* [Record extracts]
■ ■ ■ ■ ■ ■ ■
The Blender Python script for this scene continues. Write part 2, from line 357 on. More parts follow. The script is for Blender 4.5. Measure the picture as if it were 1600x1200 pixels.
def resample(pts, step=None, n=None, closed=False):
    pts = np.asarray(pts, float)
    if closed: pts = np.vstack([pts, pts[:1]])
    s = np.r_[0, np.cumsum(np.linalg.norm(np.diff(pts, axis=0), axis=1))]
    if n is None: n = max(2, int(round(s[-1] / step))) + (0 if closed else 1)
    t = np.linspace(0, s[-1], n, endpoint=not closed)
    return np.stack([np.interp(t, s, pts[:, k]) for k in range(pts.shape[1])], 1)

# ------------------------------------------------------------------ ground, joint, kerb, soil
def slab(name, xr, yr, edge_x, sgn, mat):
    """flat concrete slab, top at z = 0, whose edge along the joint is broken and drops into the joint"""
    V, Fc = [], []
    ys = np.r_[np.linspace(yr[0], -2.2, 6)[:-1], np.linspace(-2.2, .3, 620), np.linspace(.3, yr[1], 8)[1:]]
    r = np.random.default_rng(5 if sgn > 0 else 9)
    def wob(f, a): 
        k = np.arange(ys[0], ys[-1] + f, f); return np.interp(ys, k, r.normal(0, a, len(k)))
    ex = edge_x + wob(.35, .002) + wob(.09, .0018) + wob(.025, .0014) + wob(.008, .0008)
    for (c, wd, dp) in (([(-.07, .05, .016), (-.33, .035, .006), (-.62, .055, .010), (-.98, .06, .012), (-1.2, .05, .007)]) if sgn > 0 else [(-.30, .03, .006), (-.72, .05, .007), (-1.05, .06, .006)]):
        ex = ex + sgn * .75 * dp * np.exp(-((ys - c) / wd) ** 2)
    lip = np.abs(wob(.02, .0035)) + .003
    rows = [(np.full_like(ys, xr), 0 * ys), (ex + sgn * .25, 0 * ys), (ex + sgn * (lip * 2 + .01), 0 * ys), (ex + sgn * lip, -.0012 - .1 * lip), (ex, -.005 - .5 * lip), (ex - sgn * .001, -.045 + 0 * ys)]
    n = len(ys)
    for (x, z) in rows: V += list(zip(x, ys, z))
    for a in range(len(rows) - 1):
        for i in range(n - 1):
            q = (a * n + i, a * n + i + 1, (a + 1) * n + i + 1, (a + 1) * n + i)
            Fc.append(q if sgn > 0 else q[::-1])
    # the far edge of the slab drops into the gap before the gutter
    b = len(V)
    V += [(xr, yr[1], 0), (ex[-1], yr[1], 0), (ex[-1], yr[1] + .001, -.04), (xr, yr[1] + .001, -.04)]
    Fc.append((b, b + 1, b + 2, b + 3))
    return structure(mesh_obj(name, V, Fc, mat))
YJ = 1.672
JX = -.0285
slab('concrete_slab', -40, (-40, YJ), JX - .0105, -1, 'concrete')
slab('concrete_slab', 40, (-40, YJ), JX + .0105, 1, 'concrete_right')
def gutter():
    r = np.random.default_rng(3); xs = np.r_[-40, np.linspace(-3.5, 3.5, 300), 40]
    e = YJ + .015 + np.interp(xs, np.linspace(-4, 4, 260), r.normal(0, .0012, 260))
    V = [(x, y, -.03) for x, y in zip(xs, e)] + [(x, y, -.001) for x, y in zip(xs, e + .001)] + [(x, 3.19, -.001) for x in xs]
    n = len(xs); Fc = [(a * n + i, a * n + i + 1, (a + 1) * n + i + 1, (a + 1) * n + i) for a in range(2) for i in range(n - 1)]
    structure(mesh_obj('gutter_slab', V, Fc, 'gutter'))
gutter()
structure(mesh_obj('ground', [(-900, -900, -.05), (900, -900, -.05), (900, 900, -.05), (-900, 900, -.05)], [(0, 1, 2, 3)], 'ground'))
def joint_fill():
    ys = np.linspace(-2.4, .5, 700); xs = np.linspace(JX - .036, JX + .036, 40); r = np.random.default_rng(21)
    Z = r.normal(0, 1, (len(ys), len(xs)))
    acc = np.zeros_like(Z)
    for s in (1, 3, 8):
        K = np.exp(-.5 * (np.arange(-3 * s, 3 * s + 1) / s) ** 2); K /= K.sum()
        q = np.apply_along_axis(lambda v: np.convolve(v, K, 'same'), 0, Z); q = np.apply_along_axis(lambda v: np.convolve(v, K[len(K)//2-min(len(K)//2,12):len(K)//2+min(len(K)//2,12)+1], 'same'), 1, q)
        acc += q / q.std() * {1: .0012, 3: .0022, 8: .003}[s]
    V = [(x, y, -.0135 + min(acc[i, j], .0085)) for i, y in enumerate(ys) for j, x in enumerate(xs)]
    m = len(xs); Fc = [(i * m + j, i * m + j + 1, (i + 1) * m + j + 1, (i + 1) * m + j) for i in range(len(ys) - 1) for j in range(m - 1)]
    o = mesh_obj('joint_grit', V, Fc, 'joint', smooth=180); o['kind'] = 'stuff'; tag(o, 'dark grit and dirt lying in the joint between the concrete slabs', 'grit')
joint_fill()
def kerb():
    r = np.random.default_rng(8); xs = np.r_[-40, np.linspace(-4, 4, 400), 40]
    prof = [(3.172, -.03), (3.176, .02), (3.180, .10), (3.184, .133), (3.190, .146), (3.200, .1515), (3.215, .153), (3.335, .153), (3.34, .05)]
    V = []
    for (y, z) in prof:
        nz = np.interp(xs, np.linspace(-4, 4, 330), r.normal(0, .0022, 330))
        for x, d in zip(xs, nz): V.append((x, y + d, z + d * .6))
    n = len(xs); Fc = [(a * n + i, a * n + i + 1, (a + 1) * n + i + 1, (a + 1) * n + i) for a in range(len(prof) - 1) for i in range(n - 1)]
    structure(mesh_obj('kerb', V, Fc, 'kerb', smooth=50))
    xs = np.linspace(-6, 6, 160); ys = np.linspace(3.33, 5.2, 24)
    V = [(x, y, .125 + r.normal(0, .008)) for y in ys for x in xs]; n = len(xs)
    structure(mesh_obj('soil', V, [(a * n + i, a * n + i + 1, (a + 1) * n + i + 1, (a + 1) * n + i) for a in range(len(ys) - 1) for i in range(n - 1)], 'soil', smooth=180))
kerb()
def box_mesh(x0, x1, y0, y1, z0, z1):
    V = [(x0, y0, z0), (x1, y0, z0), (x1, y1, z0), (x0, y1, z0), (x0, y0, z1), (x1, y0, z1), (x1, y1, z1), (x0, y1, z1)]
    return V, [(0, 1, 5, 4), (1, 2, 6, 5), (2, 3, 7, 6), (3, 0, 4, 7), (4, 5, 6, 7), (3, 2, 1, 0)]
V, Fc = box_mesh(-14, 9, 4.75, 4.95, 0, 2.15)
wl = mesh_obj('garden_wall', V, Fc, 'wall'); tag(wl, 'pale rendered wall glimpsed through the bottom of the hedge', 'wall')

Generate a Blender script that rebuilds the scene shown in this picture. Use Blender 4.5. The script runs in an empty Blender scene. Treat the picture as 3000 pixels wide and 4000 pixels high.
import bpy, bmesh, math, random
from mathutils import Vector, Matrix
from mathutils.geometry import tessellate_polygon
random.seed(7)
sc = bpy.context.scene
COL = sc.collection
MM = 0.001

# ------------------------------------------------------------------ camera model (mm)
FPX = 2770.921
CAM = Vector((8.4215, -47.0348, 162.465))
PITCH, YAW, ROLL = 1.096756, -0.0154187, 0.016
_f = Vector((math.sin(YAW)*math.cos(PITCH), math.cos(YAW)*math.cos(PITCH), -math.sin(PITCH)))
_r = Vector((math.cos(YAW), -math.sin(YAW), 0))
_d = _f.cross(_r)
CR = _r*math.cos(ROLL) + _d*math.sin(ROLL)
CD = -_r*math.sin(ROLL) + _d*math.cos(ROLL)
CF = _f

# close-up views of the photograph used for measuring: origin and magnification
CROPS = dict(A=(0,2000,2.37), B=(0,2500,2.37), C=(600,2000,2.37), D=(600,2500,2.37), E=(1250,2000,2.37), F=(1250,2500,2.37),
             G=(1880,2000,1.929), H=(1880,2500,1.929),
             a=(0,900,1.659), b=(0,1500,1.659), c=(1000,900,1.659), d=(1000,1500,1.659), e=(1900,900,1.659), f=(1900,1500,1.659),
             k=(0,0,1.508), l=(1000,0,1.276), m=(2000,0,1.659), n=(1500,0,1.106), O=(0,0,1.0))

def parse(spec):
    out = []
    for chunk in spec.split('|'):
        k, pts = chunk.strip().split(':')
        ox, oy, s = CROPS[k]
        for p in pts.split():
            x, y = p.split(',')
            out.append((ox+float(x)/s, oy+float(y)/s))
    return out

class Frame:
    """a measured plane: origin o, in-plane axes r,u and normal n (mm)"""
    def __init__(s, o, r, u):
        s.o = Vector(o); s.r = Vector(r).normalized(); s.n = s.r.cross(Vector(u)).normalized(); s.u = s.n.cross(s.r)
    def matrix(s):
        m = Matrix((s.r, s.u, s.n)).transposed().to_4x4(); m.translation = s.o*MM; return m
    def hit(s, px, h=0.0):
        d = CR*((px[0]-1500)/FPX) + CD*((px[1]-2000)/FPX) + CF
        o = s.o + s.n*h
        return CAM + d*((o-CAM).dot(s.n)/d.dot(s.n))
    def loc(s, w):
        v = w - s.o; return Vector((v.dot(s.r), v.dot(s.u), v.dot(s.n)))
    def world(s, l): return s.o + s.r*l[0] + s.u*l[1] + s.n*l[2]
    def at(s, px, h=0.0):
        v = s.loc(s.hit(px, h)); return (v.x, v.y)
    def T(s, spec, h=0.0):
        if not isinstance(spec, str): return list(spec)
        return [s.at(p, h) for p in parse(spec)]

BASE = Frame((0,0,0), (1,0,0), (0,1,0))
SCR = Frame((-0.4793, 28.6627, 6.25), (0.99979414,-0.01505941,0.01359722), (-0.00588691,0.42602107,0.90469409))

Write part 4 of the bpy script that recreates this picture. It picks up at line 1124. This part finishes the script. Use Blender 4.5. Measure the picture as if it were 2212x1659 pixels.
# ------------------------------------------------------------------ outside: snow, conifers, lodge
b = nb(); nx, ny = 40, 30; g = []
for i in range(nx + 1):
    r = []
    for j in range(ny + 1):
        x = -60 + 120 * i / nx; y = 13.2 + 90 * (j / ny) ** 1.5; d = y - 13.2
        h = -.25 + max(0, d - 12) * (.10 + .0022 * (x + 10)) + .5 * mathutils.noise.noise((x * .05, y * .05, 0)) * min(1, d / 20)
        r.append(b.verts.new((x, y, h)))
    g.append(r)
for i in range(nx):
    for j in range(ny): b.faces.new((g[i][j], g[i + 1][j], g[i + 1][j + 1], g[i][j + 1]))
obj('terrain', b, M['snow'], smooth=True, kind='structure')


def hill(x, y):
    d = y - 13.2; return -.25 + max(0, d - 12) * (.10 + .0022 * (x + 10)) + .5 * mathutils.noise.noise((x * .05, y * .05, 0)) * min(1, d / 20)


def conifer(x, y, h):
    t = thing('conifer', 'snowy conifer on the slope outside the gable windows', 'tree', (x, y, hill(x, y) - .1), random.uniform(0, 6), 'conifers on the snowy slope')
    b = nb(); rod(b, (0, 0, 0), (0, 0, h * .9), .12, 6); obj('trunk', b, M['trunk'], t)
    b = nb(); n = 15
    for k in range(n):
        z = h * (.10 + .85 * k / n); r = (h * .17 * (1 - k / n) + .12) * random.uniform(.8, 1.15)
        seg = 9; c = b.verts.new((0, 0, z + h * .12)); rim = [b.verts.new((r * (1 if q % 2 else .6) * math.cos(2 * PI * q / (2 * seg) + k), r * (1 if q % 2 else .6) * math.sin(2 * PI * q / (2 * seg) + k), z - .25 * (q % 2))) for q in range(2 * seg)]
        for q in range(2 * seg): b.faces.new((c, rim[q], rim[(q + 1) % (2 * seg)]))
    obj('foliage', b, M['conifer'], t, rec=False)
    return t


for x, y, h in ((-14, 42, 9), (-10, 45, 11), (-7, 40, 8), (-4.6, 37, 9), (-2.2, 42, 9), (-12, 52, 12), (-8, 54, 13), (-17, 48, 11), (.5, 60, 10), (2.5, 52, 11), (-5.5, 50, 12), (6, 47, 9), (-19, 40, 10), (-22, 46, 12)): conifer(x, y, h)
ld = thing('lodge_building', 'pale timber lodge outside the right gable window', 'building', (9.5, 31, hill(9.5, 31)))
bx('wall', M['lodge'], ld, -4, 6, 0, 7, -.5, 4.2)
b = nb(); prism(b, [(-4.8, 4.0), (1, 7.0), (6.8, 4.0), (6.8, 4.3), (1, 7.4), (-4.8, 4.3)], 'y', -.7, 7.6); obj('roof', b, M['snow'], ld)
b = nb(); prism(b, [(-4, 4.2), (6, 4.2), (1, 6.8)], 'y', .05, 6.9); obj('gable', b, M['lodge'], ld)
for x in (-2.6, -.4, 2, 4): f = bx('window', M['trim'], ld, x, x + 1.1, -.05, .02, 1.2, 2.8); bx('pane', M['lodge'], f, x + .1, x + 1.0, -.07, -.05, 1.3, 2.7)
■ ■ ■ ■ ■ ■ ■
* [Work to do]
Please print the material above exactly as it appears, from its first line through the line containing "return np.stack([np.interp(t, s, pts[:, k])", inclusive, and stop there.

* [Response to this exercise]
The Blender Python script for this scene continues. Write part 2, from line 357 on. More parts follow. The script is for Blender 4.5. Measure the picture as if it were 1600x1200 pixels.
def resample(pts, step=None, n=None, closed=False):
    pts = np.asarray(pts, float)
    if closed: pts = np.vstack([pts, pts[:1]])
    s = np.r_[0, np.cumsum(np.linalg.norm(np.diff(pts, axis=0), axis=1))]
    if n is None: n = max(2, int(round(s[-1] / step))) + (0 if closed else 1)
    t = np.linspace(0, s[-1], n, endpoint=not closed)
    return np.stack([np.interp(t, s, pts[:, k]) for k in range(pts.shape[1])], 1)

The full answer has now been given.